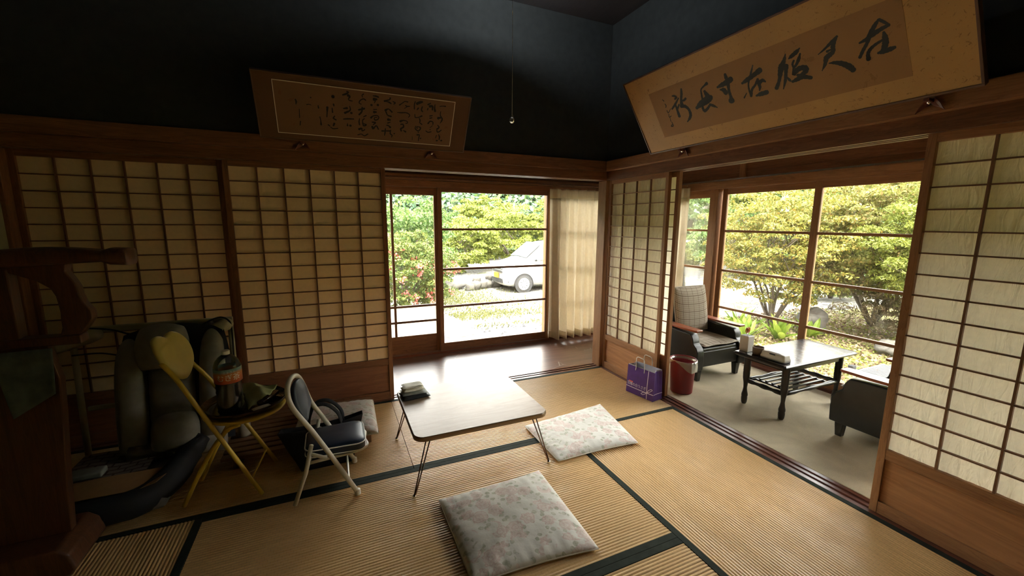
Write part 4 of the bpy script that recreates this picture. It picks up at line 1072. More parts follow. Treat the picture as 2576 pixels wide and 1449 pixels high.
def softpad(name, label, loc, rz, w, d, h, tilt, group=None, wav=0):
    t = thing(name, label, 'cushion', loc, 0, group, rot=(tilt, 0, rz))
    def fn(u, v):
        x = (u-.5)*w; y = (v-.5)*d; eu = 1-abs(2*u-1)**3; ev = 1-abs(2*v-1)**3; q = max(0, eu*ev)**.5
        pinch = 1-.05*(1-ev)*1; zt = h*.5*q
        wv = wav*math.sin(x*120)*(1-abs(2*v-1)**.8*0)*(abs(2*v-1)**2)
        return (x*pinch, y, h*.5+zt+wv), (x*pinch, y, h*.5-zt*(.95))
    MB().slab(40, 36, fn).build('cover', 'plaid', t, smooth=True, local=True)
    e = [fn(i/10, 0)[0] for i in range(10)]+[fn(1, i/10)[0] for i in range(10)]+[fn(1-i/10, 1)[0] for i in range(10)]+[fn(0, 1-i/10)[0] for i in range(10)]
    MB().tube(e, .004, 6, closed=True).build('seam', 'seam', t, smooth=True, local=True)
    return t
softpad('seat_cushion', 'flat brown plaid pad on the seat of the far armchair', (.805, -.440, .2935), 0, .44, .44, .040, 0, 'plaid armchair cushions', .003)
softpad('back_cushion', 'brown plaid cushion leaning upright in the far armchair', (.795, -.262, .345+.205), 0, .40, .42, .085, math.radians(80), 'plaid armchair cushions')
softpad('seat_cushion', 'brown plaid pad poking out in front of the half hidden armchair', (.905, -1.845, .2935), PI, .42, .44, .045, 0, 'plaid armchair cushions', .003)

# ================================================================ DARK LEFT CORNER
MAT['greyfab'] = plain('grey_mesh_fabric', (.17, .155, .13), .85, var=.2)
MAT['greyfab2'] = plain('light_grey_fabric', (.27, .25, .21), .85, var=.15)
t = thing('reclining_seat', 'grey and black padded legless reclining seat with headrest on the floor', 'reclining seat', (-3.20, -.55, 0))
def pad(x0, x1, z0, z1, yb, th, dx=0, lean=0, bul=.02, nx=16, nz=16, fn2=None, rad=4, rd=.75, low=0):
    def fn(u, v):
        a, b_ = 2*u-1, 2*v-1
        e = max(0, (1-abs(a)**rad)*(1-abs(b_)**rad))**.4
        X = a*math.sqrt(max(0, 1-rd*.5*b_*b_*(1 if b_ > 0 else low))); Z = b_*math.sqrt(max(0, 1-rd*.5*a*a)) if b_ > 0 else b_
        x = (x0+x1)/2+(x1-x0)/2*X+dx*v; z = (z0+z1)/2+(z1-z0)/2*Z; y = yb+lean*(z-z0)/(z1-z0)
        rib = fn2(u, v) if fn2 else 0
        return (x, y-th*e*.5-bul*math.sin(PI*u)*math.sin(PI*v)-rib, z), (x, y+th*e*.5, z)
    return MB().slab(nx, nz, fn)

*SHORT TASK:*
Repeat, with no pictures, each line from the beginning of the data through the line containing "softpad('seat_cushion', 'brown plaid", inclusive.

*WORKED SOLUTION:*
Write part 4 of the bpy script that recreates this picture. It picks up at line 1072. More parts follow. Treat the picture as 2576 pixels wide and 1449 pixels high.
def softpad(name, label, loc, rz, w, d, h, tilt, group=None, wav=0):
    t = thing(name, label, 'cushion', loc, 0, group, rot=(tilt, 0, rz))
    def fn(u, v):
        x = (u-.5)*w; y = (v-.5)*d; eu = 1-abs(2*u-1)**3; ev = 1-abs(2*v-1)**3; q = max(0, eu*ev)**.5
        pinch = 1-.05*(1-ev)*1; zt = h*.5*q
        wv = wav*math.sin(x*120)*(1-abs(2*v-1)**.8*0)*(abs(2*v-1)**2)
        return (x*pinch, y, h*.5+zt+wv), (x*pinch, y, h*.5-zt*(.95))
    MB().slab(40, 36, fn).build('cover', 'plaid', t, smooth=True, local=True)
    e = [fn(i/10, 0)[0] for i in range(10)]+[fn(1, i/10)[0] for i in range(10)]+[fn(1-i/10, 1)[0] for i in range(10)]+[fn(0, 1-i/10)[0] for i in range(10)]
    MB().tube(e, .004, 6, closed=True).build('seam', 'seam', t, smooth=True, local=True)
    return t
softpad('seat_cushion', 'flat brown plaid pad on the seat of the far armchair', (.805, -.440, .2935), 0, .44, .44, .040, 0, 'plaid armchair cushions', .003)
softpad('back_cushion', 'brown plaid cushion leaning upright in the far armchair', (.795, -.262, .345+.205), 0, .40, .42, .085, math.radians(80), 'plaid armchair cushions')
softpad('seat_cushion', 'brown plaid pad poking out in front of the half hidden armchair', (.905, -1.845, .2935), PI, .42, .44, .045, 0, 'plaid armchair cushions', .003)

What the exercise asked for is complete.